When Bernard Wilets describes the transition to more ‘cinematic presentations’ in the late 1960’s, there’s an implied reference to a major influence on the design style of the period: psychedelic drugs. Young filmmakers entered the educational film business in the 1960’s and they brought the experimental Canyon Cinema aesthetic with them, the style and techniques of hippie modernism. A routine movie about the manufacture of tennis balls transformed into a Roger Corman LSD freak-out, shot with fish-eye lenses and telephoto zooming, edited to an imitation Jimi Hendrix soundtrack. A film about cross-country skiing, Skinny Skiing, opens with a man who looks like Pink Floyd guitarist David Gilmore, wearing a thin headband and a bright red track suit, striding on his skis in slow motion through a row of birch trees.
I’m a fan of the social science films of the early 1970’s, their titles often extended by colons: Guidance for the Seventies: Putting Yourself Together . . . Communication: The Sender . . . Fairness for Beginners: The Fairness Game. Sincere, bearded sociologists perch without irony on cubes upholstered in shag carpeting, interviewing middle-aged men about the buried sensitivities of their youth. We first see black and white photographs of these men in the late 1950’s with crewcuts and heavy ‘dad’ glasses, burdened with stodgy social expectations. Then, in liberating contrast, they run naked together on a beach in Northern California with shaggy hair and mutton-chop sideburns in fully saturated Kodachrome color; Dorothy has arrived in Oz! They sit on a cliff top against the setting sun weaving shawls for each other. These films, in style and content, are vivid time capsule documentaries of an era and its social trends, much like the animated drive-in intermission ads I also love.

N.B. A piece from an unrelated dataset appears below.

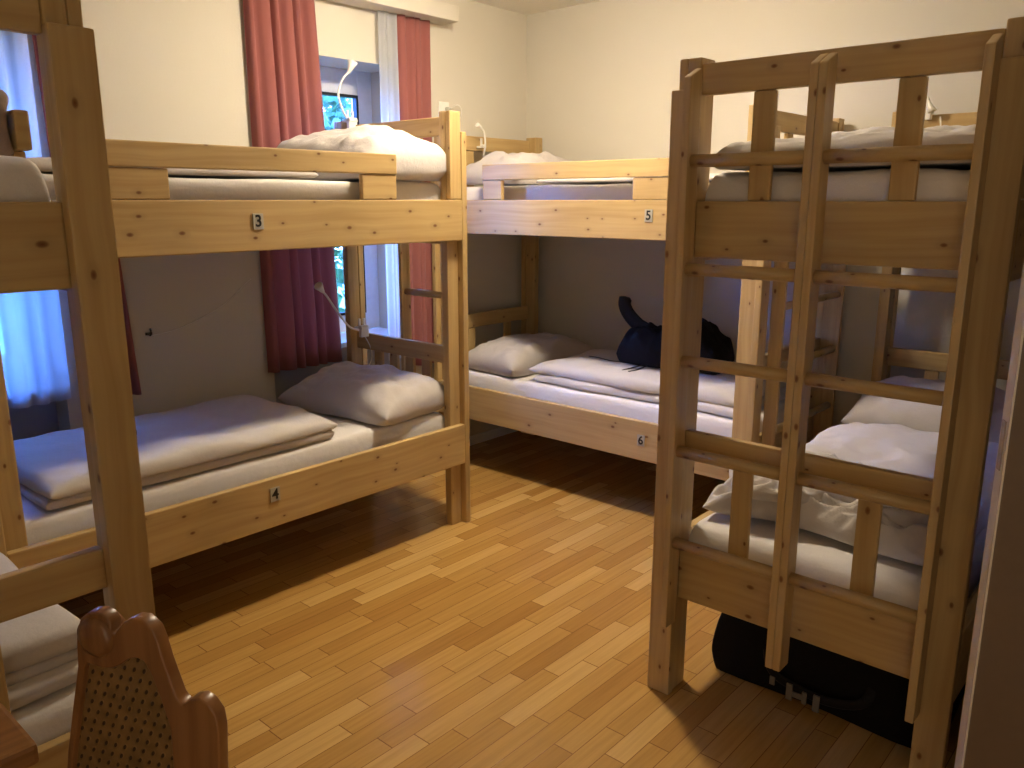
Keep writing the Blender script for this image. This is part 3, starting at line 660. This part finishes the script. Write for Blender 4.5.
# ------------------------------------------------------------------ outside
bm = bmesh.new(); box(bm, (-14, YW + .6, -.9), (20, 26, -.8), 0); tag(link('outside_ground', bm, LAWN), kind='structure')
def tree(x, y, h, r, mat, label, seed, n=5200, leaf=.11):
    random.seed(seed); root = thing('tree', (x, y, -.8), label, 'tree', 'trees outside the windows')
    bm = bmesh.new(); tube(bm, [(x, y, -.8), (x + .05, y, h * .35), (x - .05, y + .05, h * .7)], [.16, .12, .05], 10)
    for k in range(7):
        a = k * 2.4; zz = h * (.3 + .06 * k); tube(bm, [(x, y, zz), (x + .5 * r * math.cos(a), y + .5 * r * math.sin(a), zz + .5 * r)], [.05, .02], 6)
    link('trunk', bm, BARK, root, (x, y, -.8))
    bm = bmesh.new(); cl = [(Vector((random.gauss(0, .45) * r, random.gauss(0, .45) * r, random.uniform(-.2, 1.0) * h * .75)), random.uniform(.3, .6) * r) for _ in range(26)]
    for _ in range(n):
        c, rr = random.choice(cl); d = Vector([random.gauss(0, 1) for _ in range(3)]).normalized() * rr * random.uniform(.5, 1)
        p = Vector((x, y, h * .25)) + c + d; a = Vector([random.gauss(0, 1) for _ in range(3)]).normalized(); b = a.orthogonal().normalized(); s = leaf * random.uniform(.6, 1.2)
        bm.faces.new([bm.verts.new(p + q) for q in (a * s, b * s * .5, -a * s, -b * s * .5)])
    me = link('foliage', bm, mat, root, (x, y, h * .3)); return root
tree(5.5, 6.9, 2.7, 1.4, LEAFG, 'green leafy tree seen through the window between the bunks', 3)
tree(6.6, 10.6, 5.6, 1.2, LEAFR, 'copper leaved tree behind the green one outside the window', 4)
tree(-.6, 10.5, 4.2, 1.6, LEAFG, 'green tree outside the window at the left edge', 5, 4000)

wd = bpy.data.worlds.new('world'); S.world = wd; wd.use_nodes = True; nt = wd.node_tree; bg = nt.nodes['Background']
tc = nt.nodes.new('ShaderNodeTexCoord'); sp = nt.nodes.new('ShaderNodeSeparateXYZ'); rp = nt.nodes.new('ShaderNodeValToRGB')
nt.links.new(tc.outputs['Generated'], sp.inputs[0]); nt.links.new(sp.outputs[2], rp.inputs[0]); nt.links.new(rp.outputs[0], bg.inputs[0])
e = rp.color_ramp.elements; e[0].position = 0; e[0].color = (.12, .30, 1, 1); e[1].position = .6; e[1].color = (.08, .24, 1, 1)
bg.inputs[1].default_value = 12.5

Decades after the libraries abandoned their 16mm print collections, Mike continues his screenings under the auspices of “Dr. Richard Brinkman Presents.” I’d like to think that every city has its secret cinemas and its own Dr. Brinkman, a researcher into the arcane corners of small-scale filmmaking.

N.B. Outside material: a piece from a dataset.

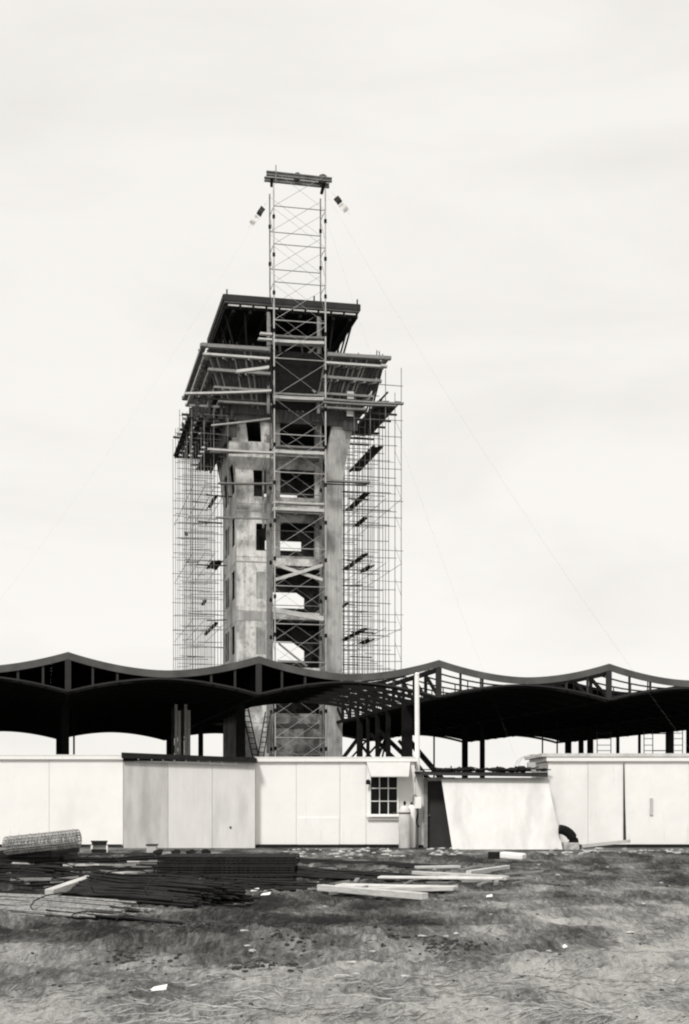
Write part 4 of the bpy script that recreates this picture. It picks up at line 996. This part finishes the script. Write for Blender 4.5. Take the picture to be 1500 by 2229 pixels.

Hilde and I are often visit the National Projects studio with other adventurers in the eccentric to help Dr. Brinkman explore films like Fields of Space, The Trouble with Women or Bobolink and Bluejay. Some titles are self-evidently descriptive: Kittens: Birth and Growth, Summer is for Kids or Finding Out About Rocks. Others are more inscrutable: Development, Hats Can Be a Scary Thing or Time Is. And there is a rich vein of vicarious travel: 1952 Portrait of Iran, Handicrafts of Belgium and an entire Going Places series narrated by journalist Lowell Thomas.

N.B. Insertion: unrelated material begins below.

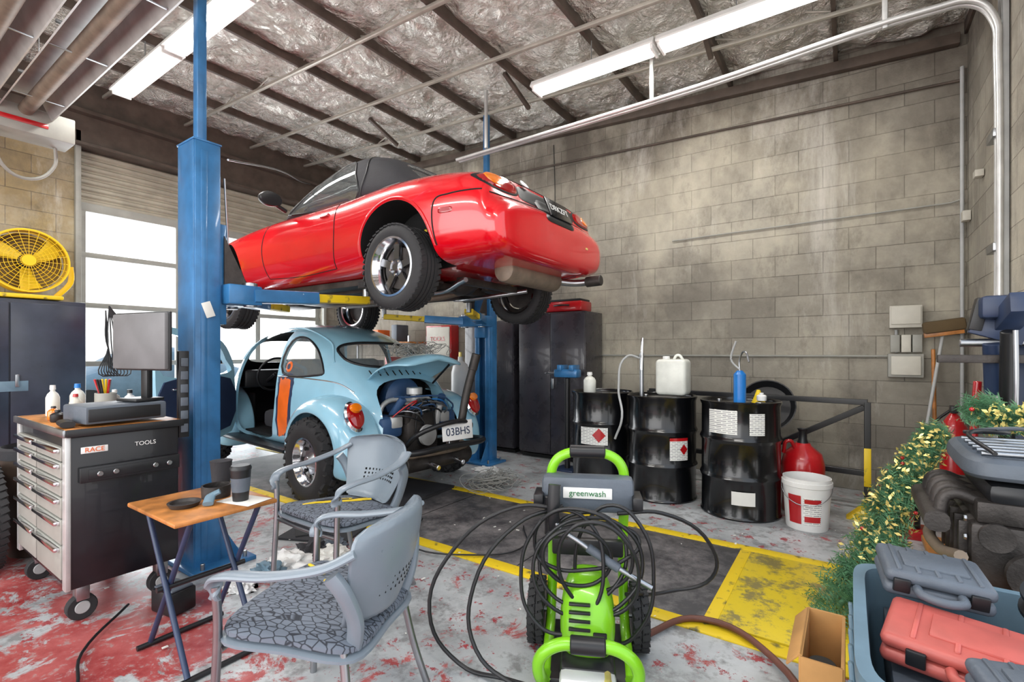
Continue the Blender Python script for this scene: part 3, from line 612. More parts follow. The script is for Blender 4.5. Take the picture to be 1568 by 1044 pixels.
tube('safety_cable',[(-3.1,1.44,2.3),(-3.12,1.47,1.9)],.006,steel,P)
def flat(name,x0,x1,y0,y1,z,mt): return box(name,((x0+x1)/2,(y0+y1)/2,z/2),(x1-x0,y1-y0,z),mt,bev=.001)
flat('floor_plate_dark',-5.8,-.54,2.36,3.36,.006,plate)
for i,x in enumerate((-1.6,-2.7,-3.8)): flat('trim_plate_joint',x,x+.008,2.37,3.35,.007,dark)
flat('floor_stripe_yellow',-6.4,.78,2.27,2.36,.008,yel); flat('floor_stripe_yellow',-6.4,.78,3.36,3.45,.008,yel)
flat('floor_plate_yellow',-.52,.75,2.37,3.35,.012,yplate)
flat('floor_plate_yellow_trim',-.56,-.50,2.37,3.35,.014,yel)
# ---------------- tool chest
P=group('tool_chest')
x0,x1,y0,y1=-3.77,-2.90,.68,1.12
chb=mat('chest_black',(20,20,26),.35,var=.2,coat=.2)
box('carcass',((x0+x1)/2,(y0+y1)/2,.52),(x1-x0,y1-y0,.70),chb,P,bev=.01)
box('corner_post',(x1-.02,y0-.004,.52),(.05,.02,.70),alu,P); box('corner_post_2',(x0+.02,y0-.004,.52),(.05,.02,.70),alu,P)
box('worktop',((x0+x1)/2,(y0+y1)/2,.885),(x1-x0+.03,y1-y0+.03,.03),wood,P); box('top_edge',((x0+x1)/2,y0-.02,.885),(x1-x0+.04,.012,.035),steel,P); box('top_edge_side',(x1+.02,(y0+y1)/2,.885),(.012,y1-y0+.03,.035),black,P)
for col_,(xa,xb) in enumerate(((x0+.05,x0+.40),(x0+.42,x1-.05))):
    zz=.21
    for i,h in enumerate((.16,.12,.1,.08,.08,.07)):
        box(f'drawer_{col_}_{i}',((xa+xb)/2,y0-.008,zz+h/2),(xb-xa,.02,h-.008),grey,P); box('pull',((xa+xb)/2,y0-.028,zz+h-.018),(xb-xa-.02,.025,.018),chrome,P); zz+=h
for cx in (x0+.08,x1-.07):
    for cy in (y0+.06,y1-.06):
        box('caster_fork',(cx,cy,.135),(.06,.05,.08),steel,P); cyl('caster_wheel',(cx-.02,cy,.06),(cx+.02,cy,.06),.058,rubber,P); cyl('caster_hub',(cx-.023,cy,.06),(cx+.023,cy,.06),.03,lgrey,P)
box('speaker_bar',(x1+.015,.91,.69),(.04,.40,.07),black,P); box('speaker_face',(x1+.036,.91,.69),(.004,.34,.045),black,P)
for yy in (.78,.84,1.0,1.06): cyl('knob',(x1+.037,yy,.69),(x1+.05,yy,.69),.012,steel,P)
box('sticker_yellow',(x1+.003,.77,.80),(.004,.10,.03),white,P); text('sticker_text','RACE',(x1+.007,.77,.80),.03,(90,0,90),orange,P)
text('logo_text','TOOLS',(x1+.004,.97,.80),.028,(90,0,90),white,P); cyl('lock',(x1,1.06,.50),(x1+.008,1.06,.50),.012,redm,P)
P=group('stereo_receiver'); box('case',(-3.06,.90,.955),(.26,.34,.085),caseg,P,bev=.01,rot=(0,0,5)); box('face',(-2.925,.90,.955),(.008,.30,.06),black,P,rot=(0,0,5))
cyl('foot_l',(-3.05,.8,.902),(-3.05,.8,.915),.02,black,P); cyl('foot_r',(-3.05,1.0,.902),(-3.05,1.0,.915),.02,black,P)
P=group('computer_monitor',(-3.05,1.0,1.0),-77); box('base',(0,0,.008),(.14,.16,.016),black,P); box('stand',(-.03,0,.13),(.03,.05,.24),black,P)
box('panel',(0,0,.31),(.03,.42,.29),screen,P,bev=.008); box('bezel',(-.012,0,.31),(.016,.435,.305),black,P,bev=.006)
P=group('computer_mouse'); sweep('shell',[(-2.96,.69,.918),(-3.07,.70,.920)],.055,.03,black,P)
def bottle(name,x,y,z,r,h,mt,cap):
    P=group(name,(x,y,z)); lathe('body',[(0,0),(r*.9,0),(r,r*.15),(r,h*.6),(r*.75,h*.72),(r*.35,h*.8),(r*.35,h*.88),(0,h*.88)],(0,0,0),mt,P,seg=20); lathe('cap',[(0,h*.86),(r*.45,h*.86),(r*.4,h),(0,h)],(0,0,0),cap,P,seg=16)
for (x,y,r,h,mt_,cp) in ((-3.62,.78,.03,.17,poly,white),(-3.55,.86,.028,.12,offw,redm),(-3.68,.90,.035,.17,poly,blueb),(-3.42,.74,.025,.07,amber,black),(-3.36,1.05,.03,.14,white,black),(-3.60,1.05,.03,.13,grey,white),(-3.30,.73,.03,.06,black,black)): bottle('plastic_bottle',x,y,.901,r,h,mt_,cp)
P=group('tool_jar'); lathe('jar',[(0,0),(.05,0),(.05,.12),(.045,.12),(.045,.01),(0,.01)],(-3.5,.98,.901),grey,P,seg=20)
for i in range(7): cyl('tool',(-3.5,.98,.92),(-3.5+R.uniform(-.05,.05),.98+R.uniform(-.05,.05),1.10),.006,[redm,black,yel,steel][i%4],P,seg=8)
P=group('wiping_rag'); sweep('rag',[(-3.36,.88,.917),(-3.30,.92,.937),(-3.26,.86,.917)],.10,.03,paper,P); 
P=group('power_strip'); box('strip',(-2.93,1.15,1.03),(.03,.05,.46),black,P); 
for i in range(6): box('socket',(-2.912,1.15,.85+i*.07),(.006,.035,.045),caseg,P)
P=group('cable_bundle')
for i in range(8): tube('cable',[(-6.5,1.85,1.75),(-6.48,1.83+.03*i,1.4),(-6.5,1.85+.02*i,1.1+.02*i),(-6.5,1.80+.03*i,1.0),(-6.5,1.84,1.3),(-6.5,1.82,1.7)],.006,black,P)
# ---------------- tray table
P=group('folding_tray_table',(-2.25,.96,0))
box('top',(0,0,.615),(.46,.39,.018),wood,P,bev=.006); box('paper',(.14,.10,.626),(.18,.12,.002),paper,P,rot=(0,0,14))
for yy in (-.14,.12):
    tube('leg_a',[(.20,yy,.022),(-.18,yy,.602)],.011,navy,P,smooth=False); tube('leg_b',[(-.20,yy+.02,.022),(.18,yy+.02,.602)],.011,navy,P,smooth=False)
for (x,z) in ((.20,.012),(-.20,.012),(0,.31)): tube('crossbar',[(x,-.17,z),(x,.17,z)],.011,black,P,smooth=False)
TZ=.625
def cup(name,x,y,z,r,h,mt):
    P=group(name,(x,y,z)); lathe('cup',[(0,0),(r*.75,0),(r,h),(r*.96,h),(r*.7,.006),(0,.006)],(0,0,0),mt,P); lathe('lid',[(0,h),(r*1.05,h),(r*1.05,h+.008),(r*.9,h+.018),(0,h+.018)],(0,0,0),black,P); lathe('sleeve',[(r*.85,h*.3),(r*.965,h*.75)],(0,0,0),caseg,P)
cup('paper_coffee_cup',-2.12,1.05,TZ+.002,.04,.13,black)
P=group('metal_tin'); lathe('tin',[(0,0),(.055,0),(.057,.05),(.05,.05),(.05,.01),(0,.01)],(-2.27,1.02,TZ),iron,P)
P=group('ashtray'); lathe('bowl',[(0,0),(.05,0),(.06,.018),(.05,.018),(.045,.006),(0,.006)],(-2.23,.88,TZ),iron,P)
P=group('insulated_mug'); lathe('mug',[(0,0),(.035,0),(.045,.12),(.047,.125),(0,.13)],(-2.40,1.10,TZ),canvas,P)
P=group('blue_rag'); sweep('rag',[(-2.14,.93,TZ+.012),(-2.18,.96,TZ+.03),(-2.17,.99,TZ+.045)],.04,.02,tote,P)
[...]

Dr. Brinkman periodically discovers small art film treasures in his racks of canisters. One day he found that he had two prints of the famous Charles and Ray Eames’ film Powers of Ten. However, when he projected the two prints simultaneously side-by-side, he learned that they weren’t identical. A woman narrated one film, a man the other. There were also visuals differences in the films after a few minutes of running in sync. With a little online research, Dr. Brinkman learned that the print with the woman narrator was made in 1968 as a prototype for the final version from 1977 and is formally called A Rough Sketch for a Proposed Film Dealing with the Powers of Ten and the Relative Size of Things in the Universe. Dr. Brinkman’s pleasure of discovery must have been similar to my Citizen Kane crusader sled revelation during my Lawrence University Film Club days in the early 1980’s.